I took some small comfort in the years having been even crueler to Robert’s pretty face than to my own, and in his having a fairly substantial gut, and wearing some majorly ugly cowboy boots. With what he was saving not traveling by private jet, couldn’t he afford a stylist?

In the summer of 1969, Percy, as the English enjoy calling Plant because he’s said to have a very large penis, had announced between songs at a Led Zeppelin performance at the Anaheim Convention Center that he and his colleagues were going to find me and make my ears resemble cauliflower. They were apparently much displeased by my famous slightly-less-warm-than-tepid review of their debut album in Rolling Stone, and by my having later ridiculed them in the Los Angeles Times for being screechy, ham-fisted, and exhibitionistic.

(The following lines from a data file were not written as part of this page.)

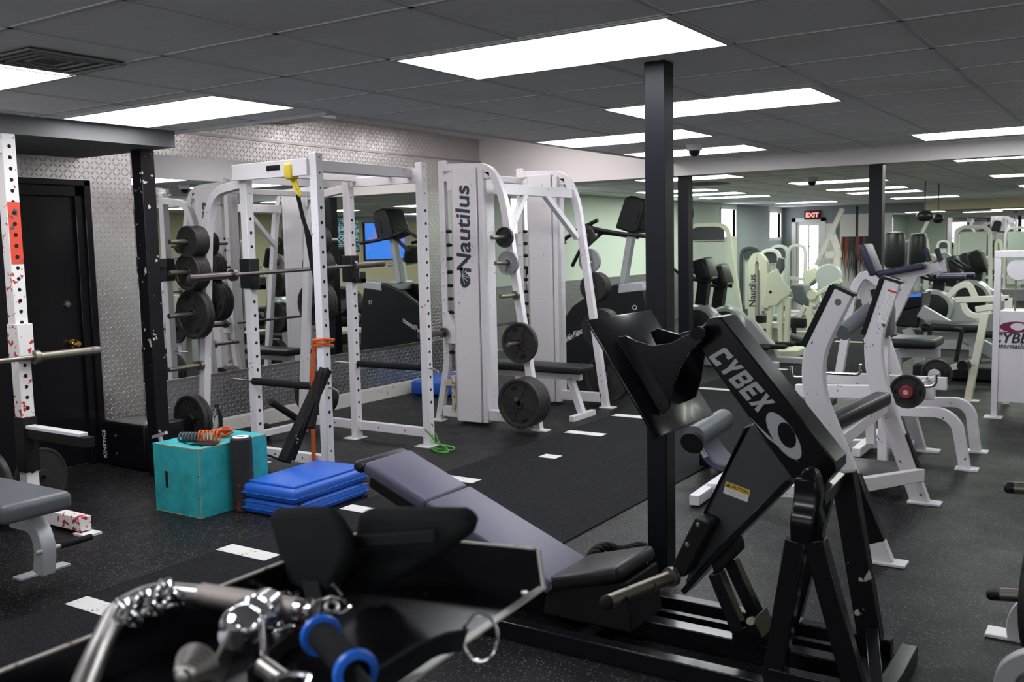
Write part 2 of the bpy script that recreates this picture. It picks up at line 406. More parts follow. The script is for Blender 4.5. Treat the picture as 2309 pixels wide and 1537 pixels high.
# other walls
b = MB(); b.box((XL - .2, YB - .2, 0), (XR, YB, CEIL)); struct('wall_back', b, 'wallwhite')
b = MB(); b.box((XR, YB, 0), (XR + .2, YM, CEIL)); struct('wall_right', b, 'wallwhite')
b = MB(); b.box((XR, YM, 0), (XR + .2, YF, CEIL)); struct('wall_right_rear', b, 'tan')
b = MB(); b.box((XG - .1, YM, 0), (XL - .03, YM + .12, 2.4)); struct('wall_return', b, 'greenwall')
# green wall with three high windows
wins = [(12.1, 12.95, 1.72, 2.25), (16.9, 17.7, 1.62, 2.25), (20.6, 21.5, 1.62, 2.25), (23.9, 24.75, 1.58, 2.22)]
b = MB(); b.box((XG - .2, YM, 0), (XG, YF, 1.58)); b.box((XG - .2, YM, 2.25), (XG, YF, CEIL + .05))
ys = [YM] + [v for q in wins for v in q[:2]] + [YF]
for i in range(0, len(ys), 2): b.box((XG - .2, ys[i], 1.58), (XG, ys[i + 1], 2.25))
for q in wins: b.box((XG - .2, q[0], 1.58), (XG, q[1], q[2]))
struct('wall_window_side', b, 'greenwall')
b = MB(); b.box((XG, 21.62, .0), (XG + .006, 23.8, CEIL)); b.box((XG, 24.85, 0), (XG + .006, YF, CEIL)); b.box((XG, 23.8, 0), (XG + .006, 24.85, 1.5)); struct('trim_15', b, 'bluewall')
for i, (y0, y1, z0, z1) in enumerate(wins):
    f = MB(); t = .05
    for a in (((y0 - t, z0 - t), (y0, z1)), ((y1, z0 - t), (y1 + t, z1)), ((y0, z0 - t), (y1, z0)), ((y0 - t, z1 - .02), (y1 + t, z1 + .03))): f.box((XG - .06, a[0][0], a[0][1]), (XG + .02, a[1][0], a[1][1]))
    o = f.build('window_%d' % (i + 1), 'wallwhite'); o['kind'] = 'structure'
    MB().box((XG - .12, y0, z0), (XG - .1, y1, z1)).build('pane', 'window', o)
b = MB(); b.box((XG, YM + .12, .02), (XG + .012, 20.5, .92)); b.box((XG, YM + .12, .92), (XG + .02, 20.5, .94)); struct('trim_12', b, 'treadlow')
# far wall, door, mirror
b = MB(); b.box((XG - .2, YF, 0), (-7.62, YF + .2, CEIL)); b.box((-7.62, YF, 1.98), (-6.98, YF + .2, CEIL)); b.box((-6.98, YF, 0), (XR, YF + .2, CEIL)); struct('wall_far', b, 'greywall')
b = MB(); b.box((-7.72, YF - .03, 0), (-7.62, YF + .02, 2.06)); b.box((-6.98, YF - .03, 0), (-6.86, YF + .02, 2.06)); b.box((-7.72, YF - .03, 1.96), (-6.86, YF + .02, 2.06)); struct('trim_13', b, 'wallwhite')
f = MB()
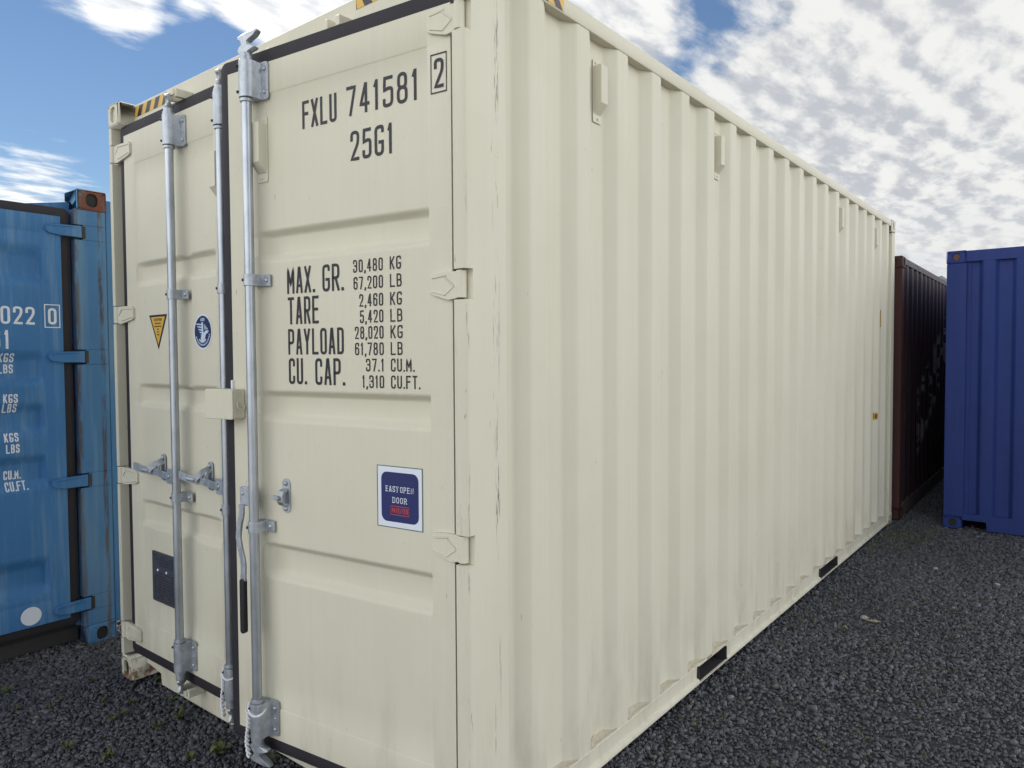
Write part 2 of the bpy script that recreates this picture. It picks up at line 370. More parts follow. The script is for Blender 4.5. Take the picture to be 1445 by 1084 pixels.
def round_path(pts, closed, rad):
    out = []; n = len(pts)
    for i, (p, r) in enumerate(pts):
        if r <= 0 or (not closed and i in (0, n-1)): out.append(p); continue
        a = pts[(i-1) % n][0]; b = pts[(i+1) % n][0]
        da = (a-p); db = (b-p); rr = min(rad*r, da.length*.5, db.length*.5)
        p0 = p+da.normalized()*rr; p1 = p+db.normalized()*rr
        for k in range(6):
            t = k/5; out.append(p0*(1-t)**2+p*2*t*(1-t)+p1*t*t)
    return out
def ribbon(mb, path, closed, sw, place, lift):
    P = [path[0]]
    for p in path[1:]:
        if (p-P[-1]).length > sw*.05: P.append(p)
    if closed and (P[0]-P[-1]).length < sw*.05: P.pop()
    # subdivide long runs so lettering follows pressed panels
    Q = []; m = len(P)
    for i in range(m if closed else m-1):
        a, b = P[i], P[(i+1) % m]; k = max(1, int((b-a).length/.012))
        Q += [a+(b-a)*j/k for j in range(k)]
    if not closed: Q.append(P[-1])
    P = Q; m = len(P); vs = []
    for i, p in enumerate(P):
        a = P[(i-1) % m] if closed or i > 0 else None; b = P[(i+1) % m] if closed or i < m-1 else None
        d1 = (p-a).normalized() if a is not None else None; d2 = (b-p).normalized() if b is not None else None
        if d1 is None: d1 = d2
        if d2 is None: d2 = d1
        n1 = Vector((-d1.y, d1.x)); n2 = Vector((-d2.y, d2.x)); mm = n1+n2
        mm = mm.normalized() if mm.length > .2 else n1
        k = min(1/max(mm.dot(n1), .4), 1.32)
        for sg in (1, -1):
            q = p+mm*sg*sw/2*k; vs.append(place(q.x, q.y, lift))
    fs = [(2*i, 2*i+1, 2*((i+1) % m)+1, 2*((i+1) % m)) for i in range(m if closed else m-1)]
    mb.add(vs, fs)
def write(mb, text, x0, x1, z0, z1, sw, place, gap=.32, slant=0):
    """text between x0 and x1 (x1 may be None: natural width), z0..z1; place(x, z, lift) -> 3D point"""
    h = z1-z0; units = [NARROW.get(c, 1) for c in text]; tot = sum(units)+gap*(len(text)-1)
    u = (x1-x0)/tot if x1 is not None else h*.40
    x = x0; k = 0
    for c, wd in zip(text, units):
        if c != ' ':
            gw = wd*u-(sw if c not in '.,' else 0); gh = h-sw
            for closed, pts in G[c]:
                pp = [(Vector((x+sw/2+px*gw+slant*(py*gh), z0+sw/2+py*gh)), r) for px, py, r in pts]
                path = round_path(pp, closed, max(gw*.62, sw*.6))
                if not closed and c not in '.,':
                    path = [path[0]+(path[0]-path[1]).normalized()*sw*.46]+path[1:-1]+[path[-1]+(path[-1]-path[-2]).normalized()*sw*.46] if len(path) > 1 else path
                elif c == '.': path = [Vector((x+sw/2, z0)), Vector((x+sw/2, z0+sw*1.1))]
                elif c == ',': path = [Vector((x+sw*.75, z0+sw*1.1)), Vector((x+sw*.25, z0-sw*.9))]
                ribbon(mb, path, closed, sw*(1.15 if c in '.,' else 1), place, .0009+.00012*(k % 4)); k += 1
        x += (wd+gap)*u
    return mb
def flat_poly(mb, pts, place, lift):
    mb.add([place(x, z, lift) for x, z in pts], [tuple(range(len(pts)))])
def oval(cx, cz, rx, rz, n=32): return [(cx+rx*math.cos(2*math.pi*i/n), cz+rz*math.sin(2*math.pi*i/n)) for i in range(n)]
def rrect(x0, x1, z0, z1, r, n=5):
    out = []
    for cx, cz, a0 in ((x1-r, z1-r, 0), (x0+r, z1-r, 90), (x0+r, z0+r, 180), (x1-r, z0+r, 270)):
        for i in range(n+1):
            a = R(a0+90*i/n); out.append((cx+r*math.cos(a), cz+r*math.sin(a)))
    return out

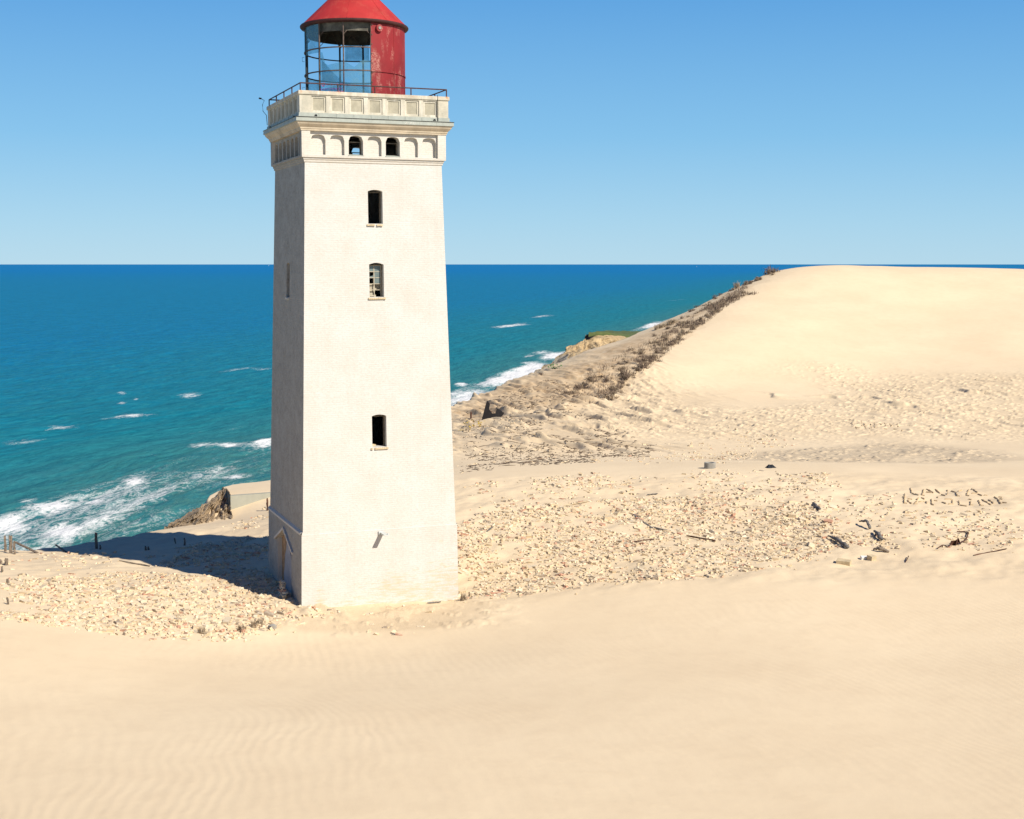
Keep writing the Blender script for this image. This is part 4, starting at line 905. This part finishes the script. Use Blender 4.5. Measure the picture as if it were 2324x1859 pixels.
# dry-stacked bricks beside the bricked-up door
mL = fmap('L', w_pl)
def tw(u, z, d): p = mL(u, z, d); return Vector((TC.x+p[0]*th_c-p[1]*th_s, TC.y+p[0]*th_s+p[1]*th_c, p[2]))
random.seed(5)
for row in range(7):
    n = 4 if row < 3 else 3 if row < 5 else 2
    for k in range(n):
        p = tw(.86+k*.21-.06*row+random.uniform(-.03, .03)+(.1 if row % 2 else 0), 0, -.20-.05*(6-row)/2+random.uniform(-.04, .04)); g0 = float(height(p.x, p.y))
        put_brick(p.x, p.y, g0+.03+.066*row, TH+1.57+random.gauss(0, .22), random.gauss(0, .05), random.gauss(0, .04), random.choice(['cream', 'cream', 'pale', 'red']), 1, 'brick in the rough stack against the wall by the bricked up door', 'bricks stacked by the door')

# ------------------------------------------------------------------ posts, planks, driftwood
def beam(name, p, q, wx, wy, mat, label, cat, group=None, rough=.012, seg=7, taper=1.0):
    """weathered timber from p to q: uneven section, split end"""
    p, q = Vector(p), Vector(q); d = q-p; L = d.length; d.normalize(); u = d.cross(Vector((0, 0, 1)))
    if u.length < .1: u = Vector((1, 0, 0))
    u.normalize(); v = d.cross(u); b = MB(); rings = []; n = 10
    for i in range(seg+1):
        t = i/seg; k = 1+(taper-1)*t; r_ = []
        for j in range(n):
            a = 2*math.pi*(j+.5)/n; cx_, cy_ = math.cos(a), math.sin(a); m_x = max(abs(cx_), abs(cy_))
            e = random.gauss(0, rough); tt = t*L+(random.uniform(-.10, .03)*min(1, L*.7) if i == seg else 0)
            r_.append(p+d*tt+u*(cx_/m_x**.75*wx*.5*k+e)+v*(cy_/m_x**.75*wy*.5*k+random.gauss(0, rough)))
        rings.append(r_)
    for A_, B_ in zip(rings, rings[1:]):
        for j in range(n): b.face([A_[j], A_[(j+1) % n], B_[(j+1) % n], B_[j]])
    b.face(rings[0][::-1]); b.face(rings[-1])
    b.v = [tuple(Vector(k_)-p) for k_ in b.v]
    o = b.build(name, mat, None, loc=p); return tag(o, label, cat, group)
def px_scale(Y): return Y/F
random.seed(21)
def post(px, py, hpx, wpx, label, mat='wood', lean=0.0, group=None, name='wooden_post', cat='post', dep=.7):
    g = G(px, py); s_ = px_scale(g.y); top = g+Vector((lean*hpx*s_, 0, hpx*s_)); bot = g+Vector((-lean*.2, 0, -.35))
    return beam(name, bot, top, wpx*s_, wpx*s_*dep, M[mat], label, cat, group, taper=.82)
post(12.5, 1252, 38, 5, 'thin pale post, leftmost of the fence remains at the cliff edge')
post(25, 1256, 43, 9, 'tall thick split post at the cliff edge with a plank leaning on it')
post(33.5, 1258, 31, 5, 'shorter post standing right against the tall split post')
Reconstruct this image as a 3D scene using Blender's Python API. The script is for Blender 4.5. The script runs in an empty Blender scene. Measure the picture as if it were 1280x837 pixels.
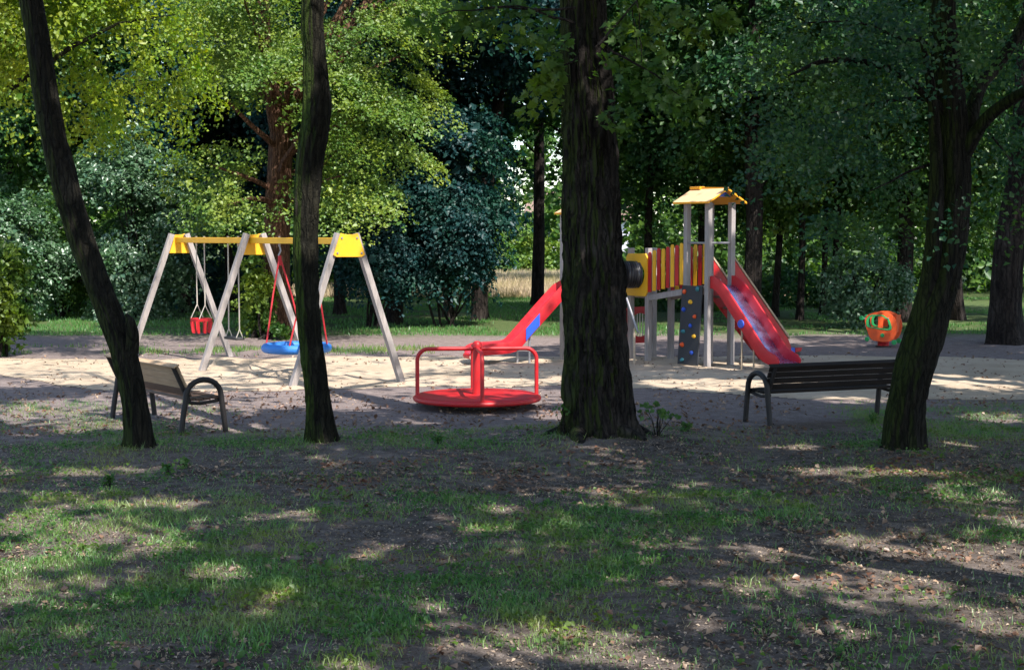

Part of me — the puckish, devil-may-care part — thought of going over to him, reminding him of the malediction of all those years before, and saying, “Well, here I am, big boy. Let’s see what you’ve got.” But I’ve always been much more a lover than a fighter (“And not much of a lover,” think multiple former girlfriends). Besides, when my friend Bev Bevan had introduced us after a Wolverhampton Wanderers (English football, you see) game in 1969, my name apparently hadn’t rung a bell for Robert. What good could come of my waking the sleeping dogs that the proverb urges to let lie?

I had another idea. I would go over and tell Robert how much I’d enjoyed his work with Alison Krause, or whatever that woman’s name is, and reveal my identity — and remind him of the cauliflower thing — only when boarding for either his flight or my own was announced. The problem was that I hadn’t actually heard his work with Alison Krause, though I knew it had won some sort of award, nor anything else since his pleasant remake of the Phil Phillips-popularized “Sea of Love” 30 years before. It was nice that he’d put a lid on the bloodcurdling screeching he’d done on the first Zeppelin albums, but his stuff never really, you know, spoke to me. Moreover, a couple of Europeans had come over to schmooze him, and to pose for photos with him. He seemed gracious.

In the end, it was announced before I could decide on a course of action that his and his petite companion’s flight to Birmingham (you can take the Midlands out of the boy, but not the boy out of the Midlands) was boarding at such and such a gate. He’d left behind the cup out of which he’d drunk coffee, but I thought it prove a tough sell on eBay. For all the prospective buyer would have known, it was just another paper cup.